Scripts that build scenes:

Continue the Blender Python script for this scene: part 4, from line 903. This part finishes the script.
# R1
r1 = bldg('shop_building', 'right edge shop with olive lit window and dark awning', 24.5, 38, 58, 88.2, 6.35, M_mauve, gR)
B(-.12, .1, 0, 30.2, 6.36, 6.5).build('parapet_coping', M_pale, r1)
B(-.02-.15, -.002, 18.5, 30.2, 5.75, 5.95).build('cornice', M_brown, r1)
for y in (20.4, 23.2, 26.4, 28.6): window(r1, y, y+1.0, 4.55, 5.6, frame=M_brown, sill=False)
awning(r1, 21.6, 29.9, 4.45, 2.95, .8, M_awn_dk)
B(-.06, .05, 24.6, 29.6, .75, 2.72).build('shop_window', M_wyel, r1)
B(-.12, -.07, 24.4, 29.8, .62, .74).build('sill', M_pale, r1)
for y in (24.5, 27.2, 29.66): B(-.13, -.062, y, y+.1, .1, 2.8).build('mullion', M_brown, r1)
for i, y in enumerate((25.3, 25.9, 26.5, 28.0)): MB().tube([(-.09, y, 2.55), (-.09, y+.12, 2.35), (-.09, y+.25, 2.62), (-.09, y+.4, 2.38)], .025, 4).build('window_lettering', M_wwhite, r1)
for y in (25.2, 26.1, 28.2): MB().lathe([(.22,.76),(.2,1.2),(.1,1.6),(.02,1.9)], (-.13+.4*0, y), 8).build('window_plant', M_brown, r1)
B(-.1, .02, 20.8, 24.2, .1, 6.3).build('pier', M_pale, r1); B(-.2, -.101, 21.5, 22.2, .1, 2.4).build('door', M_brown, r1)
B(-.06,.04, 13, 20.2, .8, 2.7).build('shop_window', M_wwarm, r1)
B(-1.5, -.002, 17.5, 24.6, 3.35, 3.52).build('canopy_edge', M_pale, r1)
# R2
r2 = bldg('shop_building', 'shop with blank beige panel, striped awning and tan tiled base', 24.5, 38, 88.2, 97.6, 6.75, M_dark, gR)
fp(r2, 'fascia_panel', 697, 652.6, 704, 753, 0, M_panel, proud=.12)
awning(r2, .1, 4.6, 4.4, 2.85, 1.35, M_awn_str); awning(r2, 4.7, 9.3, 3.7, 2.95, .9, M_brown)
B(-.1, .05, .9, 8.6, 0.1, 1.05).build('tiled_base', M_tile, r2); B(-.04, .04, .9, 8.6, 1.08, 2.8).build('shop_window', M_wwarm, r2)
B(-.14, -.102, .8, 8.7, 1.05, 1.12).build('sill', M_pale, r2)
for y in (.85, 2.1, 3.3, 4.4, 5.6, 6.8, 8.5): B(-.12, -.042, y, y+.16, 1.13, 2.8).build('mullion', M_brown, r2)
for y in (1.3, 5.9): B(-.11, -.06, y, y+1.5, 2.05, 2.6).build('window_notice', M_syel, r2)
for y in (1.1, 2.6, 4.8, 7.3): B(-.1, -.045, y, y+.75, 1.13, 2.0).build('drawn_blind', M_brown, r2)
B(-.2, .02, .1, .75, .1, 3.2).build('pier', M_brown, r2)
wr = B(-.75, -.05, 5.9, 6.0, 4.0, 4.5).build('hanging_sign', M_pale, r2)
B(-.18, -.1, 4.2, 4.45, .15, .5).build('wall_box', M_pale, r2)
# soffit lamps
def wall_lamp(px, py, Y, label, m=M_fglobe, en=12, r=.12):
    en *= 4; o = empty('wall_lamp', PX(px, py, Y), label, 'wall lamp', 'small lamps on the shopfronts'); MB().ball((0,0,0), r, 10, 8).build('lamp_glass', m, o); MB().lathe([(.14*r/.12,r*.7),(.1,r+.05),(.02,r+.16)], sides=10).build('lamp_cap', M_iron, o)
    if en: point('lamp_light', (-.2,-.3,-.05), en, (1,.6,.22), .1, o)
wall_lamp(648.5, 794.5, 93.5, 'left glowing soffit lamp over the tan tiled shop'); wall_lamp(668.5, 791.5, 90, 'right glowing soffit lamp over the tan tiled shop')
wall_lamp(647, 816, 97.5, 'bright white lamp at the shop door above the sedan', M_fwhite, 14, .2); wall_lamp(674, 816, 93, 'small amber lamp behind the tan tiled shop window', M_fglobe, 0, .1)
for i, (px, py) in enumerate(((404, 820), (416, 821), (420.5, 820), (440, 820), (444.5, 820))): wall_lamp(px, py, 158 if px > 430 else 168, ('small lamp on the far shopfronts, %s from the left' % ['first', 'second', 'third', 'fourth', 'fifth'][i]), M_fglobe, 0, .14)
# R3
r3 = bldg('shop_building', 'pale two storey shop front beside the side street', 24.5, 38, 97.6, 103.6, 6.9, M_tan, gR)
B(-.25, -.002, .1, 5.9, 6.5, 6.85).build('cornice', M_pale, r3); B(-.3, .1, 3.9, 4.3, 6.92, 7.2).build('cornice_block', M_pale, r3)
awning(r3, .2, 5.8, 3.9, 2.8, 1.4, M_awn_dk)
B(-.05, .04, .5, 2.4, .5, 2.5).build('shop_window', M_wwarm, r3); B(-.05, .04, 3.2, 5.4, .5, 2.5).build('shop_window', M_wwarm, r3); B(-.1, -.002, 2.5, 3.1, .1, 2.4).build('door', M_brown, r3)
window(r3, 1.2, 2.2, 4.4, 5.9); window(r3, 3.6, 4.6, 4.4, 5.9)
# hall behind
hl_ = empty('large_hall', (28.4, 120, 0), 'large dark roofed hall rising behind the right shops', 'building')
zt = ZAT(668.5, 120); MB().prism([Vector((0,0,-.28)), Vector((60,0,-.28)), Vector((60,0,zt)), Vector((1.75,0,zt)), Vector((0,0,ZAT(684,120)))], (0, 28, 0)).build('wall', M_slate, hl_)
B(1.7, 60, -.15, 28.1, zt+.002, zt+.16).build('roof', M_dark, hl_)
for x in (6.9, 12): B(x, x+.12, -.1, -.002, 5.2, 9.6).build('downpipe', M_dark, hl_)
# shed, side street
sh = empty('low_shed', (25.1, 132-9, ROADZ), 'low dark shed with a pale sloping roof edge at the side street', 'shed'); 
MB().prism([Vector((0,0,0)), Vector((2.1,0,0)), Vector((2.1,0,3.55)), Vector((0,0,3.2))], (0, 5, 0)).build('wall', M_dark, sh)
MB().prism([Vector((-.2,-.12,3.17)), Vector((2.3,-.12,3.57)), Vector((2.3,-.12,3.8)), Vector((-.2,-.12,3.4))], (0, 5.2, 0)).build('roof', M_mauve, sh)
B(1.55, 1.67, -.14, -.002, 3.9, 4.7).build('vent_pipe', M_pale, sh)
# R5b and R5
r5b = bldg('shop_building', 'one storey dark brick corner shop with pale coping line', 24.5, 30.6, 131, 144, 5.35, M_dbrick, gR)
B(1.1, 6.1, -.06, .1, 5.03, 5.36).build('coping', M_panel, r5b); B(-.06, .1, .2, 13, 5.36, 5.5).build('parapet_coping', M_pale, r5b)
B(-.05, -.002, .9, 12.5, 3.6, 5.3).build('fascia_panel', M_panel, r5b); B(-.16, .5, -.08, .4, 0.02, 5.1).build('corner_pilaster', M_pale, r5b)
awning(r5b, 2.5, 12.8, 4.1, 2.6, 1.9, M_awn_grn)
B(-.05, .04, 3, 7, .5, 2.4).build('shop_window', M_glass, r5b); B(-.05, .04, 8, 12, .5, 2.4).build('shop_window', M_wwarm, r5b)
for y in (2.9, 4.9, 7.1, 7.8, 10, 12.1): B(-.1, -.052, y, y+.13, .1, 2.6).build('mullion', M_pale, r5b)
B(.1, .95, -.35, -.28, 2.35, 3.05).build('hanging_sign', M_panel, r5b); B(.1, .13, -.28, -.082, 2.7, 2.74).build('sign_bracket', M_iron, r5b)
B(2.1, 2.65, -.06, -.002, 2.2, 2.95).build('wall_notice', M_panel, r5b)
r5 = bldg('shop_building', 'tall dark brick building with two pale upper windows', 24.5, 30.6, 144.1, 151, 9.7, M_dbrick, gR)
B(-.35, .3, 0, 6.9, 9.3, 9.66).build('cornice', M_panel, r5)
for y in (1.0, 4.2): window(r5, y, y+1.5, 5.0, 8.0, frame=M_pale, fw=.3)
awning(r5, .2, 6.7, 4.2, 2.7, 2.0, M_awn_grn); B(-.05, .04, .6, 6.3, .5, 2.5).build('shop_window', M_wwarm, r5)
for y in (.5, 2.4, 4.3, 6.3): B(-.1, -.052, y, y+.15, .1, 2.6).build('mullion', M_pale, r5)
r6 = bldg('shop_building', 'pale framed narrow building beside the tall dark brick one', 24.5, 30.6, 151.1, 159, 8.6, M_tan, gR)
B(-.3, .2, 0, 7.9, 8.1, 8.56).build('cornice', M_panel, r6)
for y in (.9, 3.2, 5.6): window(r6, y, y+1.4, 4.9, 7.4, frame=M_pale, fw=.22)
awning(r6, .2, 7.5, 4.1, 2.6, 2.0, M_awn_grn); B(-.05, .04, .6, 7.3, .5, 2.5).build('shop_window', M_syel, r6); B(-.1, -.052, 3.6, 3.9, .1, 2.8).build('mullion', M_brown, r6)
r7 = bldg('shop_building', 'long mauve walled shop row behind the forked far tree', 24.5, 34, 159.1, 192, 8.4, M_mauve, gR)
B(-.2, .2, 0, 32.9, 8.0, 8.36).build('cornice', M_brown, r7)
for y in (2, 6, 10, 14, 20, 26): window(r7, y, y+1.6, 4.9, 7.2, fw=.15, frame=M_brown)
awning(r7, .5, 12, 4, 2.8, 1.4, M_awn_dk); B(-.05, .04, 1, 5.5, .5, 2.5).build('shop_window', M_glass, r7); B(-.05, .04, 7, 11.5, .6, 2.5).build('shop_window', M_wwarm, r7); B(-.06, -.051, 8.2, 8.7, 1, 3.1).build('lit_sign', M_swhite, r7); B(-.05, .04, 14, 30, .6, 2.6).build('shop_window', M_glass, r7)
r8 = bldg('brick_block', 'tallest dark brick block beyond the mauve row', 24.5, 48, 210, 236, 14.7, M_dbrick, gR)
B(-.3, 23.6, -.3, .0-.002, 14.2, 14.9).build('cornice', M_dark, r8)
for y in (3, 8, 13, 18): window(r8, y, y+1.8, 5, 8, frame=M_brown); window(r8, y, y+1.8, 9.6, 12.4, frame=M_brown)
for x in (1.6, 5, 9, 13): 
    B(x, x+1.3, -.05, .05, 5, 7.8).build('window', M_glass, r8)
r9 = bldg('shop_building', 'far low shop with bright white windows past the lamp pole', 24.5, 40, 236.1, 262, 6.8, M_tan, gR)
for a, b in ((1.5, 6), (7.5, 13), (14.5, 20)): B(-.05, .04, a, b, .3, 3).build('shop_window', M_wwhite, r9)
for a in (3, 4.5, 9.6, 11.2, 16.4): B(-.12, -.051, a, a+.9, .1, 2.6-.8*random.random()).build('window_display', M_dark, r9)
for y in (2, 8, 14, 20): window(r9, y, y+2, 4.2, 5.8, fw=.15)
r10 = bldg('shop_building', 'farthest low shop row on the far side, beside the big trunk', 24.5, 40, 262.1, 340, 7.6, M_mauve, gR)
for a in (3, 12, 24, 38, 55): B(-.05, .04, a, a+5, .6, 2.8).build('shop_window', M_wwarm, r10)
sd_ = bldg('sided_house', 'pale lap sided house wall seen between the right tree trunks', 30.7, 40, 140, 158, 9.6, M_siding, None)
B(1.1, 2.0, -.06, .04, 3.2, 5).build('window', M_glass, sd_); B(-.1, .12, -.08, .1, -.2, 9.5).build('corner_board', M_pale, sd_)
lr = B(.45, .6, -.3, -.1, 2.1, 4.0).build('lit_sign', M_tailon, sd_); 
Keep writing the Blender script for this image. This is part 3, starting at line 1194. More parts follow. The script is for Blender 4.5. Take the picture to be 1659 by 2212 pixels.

*Problem details*. Copy down every line of the entries containing the word "this".

*Output below*.
Continue the Blender Python script for this scene: part 4, from line 903. This part finishes the script.
Keep writing the Blender script for this image. This is part 3, starting at line 1194. More parts follow. The script is for Blender 4.5. Take the picture to be 1659 by 2212 pixels.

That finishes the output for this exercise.